There is a lot to be said for what Mary Portas is recommending in her new report on the future of the High Street as a place to shop in our towns and cities. In fact, she sounds as if she has been a regular T&A reader for some years!

For a long time in this column we have been calling for a cultural regeneration of the city centre to go hand in hand with the physical reconstruction, more social activities to bring people in, a city centre sports and leisure centre, a swimming pool and other facilities. On more than one occasion, we have suggested that Centenary Square should be a weekly home for an open-air market stuffed with candy-striped canopies, like the successful ones in places such as Norwich and York.

One of the biggest issues hindering city centre trade in Bradford is getting people on to the High Street in the first place and one of the key factors there is providing places for people to park (as well as improving road access and public transport).

It makes perfect sense to make car parking cheaper and have more spaces available when shops are struggling. That is also something we have frequently called for, suggesting using part of the proposed Westfield development and the Odeon site as short term free central car parks. This would at least make practical use of these locations while we wait for their development and it would surely help bring more footfall into the city centre.

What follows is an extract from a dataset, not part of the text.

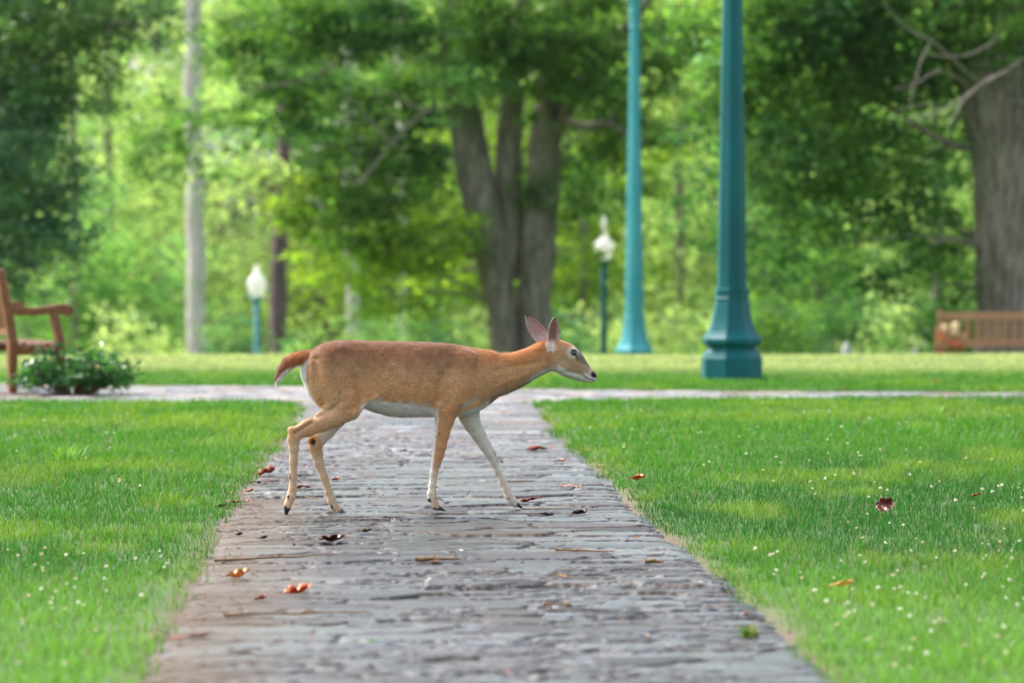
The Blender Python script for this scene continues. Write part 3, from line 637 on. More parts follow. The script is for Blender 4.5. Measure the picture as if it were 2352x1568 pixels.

But how does Mary Portas’s focus on improving parking chime with Bradford Council’s current moves to scrap free on-street parking in a number of towns in the district? And how do we solve issues like Forster Square, which is essentially an out-of-town shopping centre right next to the city centre but with extremely difficult access to the city centre itself and a policy of clamping any car that dares to park there for more than two hours, effectively encouraging shoppers to fill their car boots and leave without ever venturing into the traditional retail heart of Bradford?

Mary Portas, by no means, has all the answers and there are many issues that can’t be solved simply by adopting her 28 recommendations. But it is all about footfall, and she offers a great deal of common sense advice that Bradford would do well to adopt.